The sensational story was evidently picked up by newspapers around the continent, even as far as the Feliciana Sentinel of St. Francisville, Louisiana (25 August 1877). The Mercury described the abduction and forced marriage as "one of the blackest crimes ever committed in Guelph" and a deed that,

... would make the blood of all respectable citizens boil over with righteous indignation, and at the same time ask the question, "Can such an outrage have been committed in a civilized community?"
Despite the infamy of the abduction, it is not recalled in later histories of the town, much like Wells' flight to Colorado with his housekeeper. Perhaps both were tales too painful to repeat.

In any event, Wells' bridge remained in continuous use for 100 years or more. By the 1950s, however, the City of Guelph and the Grand River Conservation Authority had decided on some major alternations to the Speed River downtown. The City wanted to widen the bridge at Edinburgh Road to increase the flow of cars. This improvement to Edinburgh would also help with plans for a major new road along the riverfront ("Memorial Parkway", now Wellington Road). The Conservation Authority sought likewise to increase the flow of water in the Speed and thus reduce the perennial risk of flood along its banks.

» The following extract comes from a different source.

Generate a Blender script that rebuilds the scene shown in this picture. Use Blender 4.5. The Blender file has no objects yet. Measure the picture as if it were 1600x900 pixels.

In 1957, contractors dredged out the middle channel of the Speed, widening and straightening it like a highway. The overburden was used to fill in the north and south channels of the river, where Wellington Road and the Royal Recreation Trails now lie (Mercury, 23 Feb. 1956; 18 July 1957). Mostly likely, the rubble from Wells' bridge lies buried there too, along with whatever other tales it might have had to tell.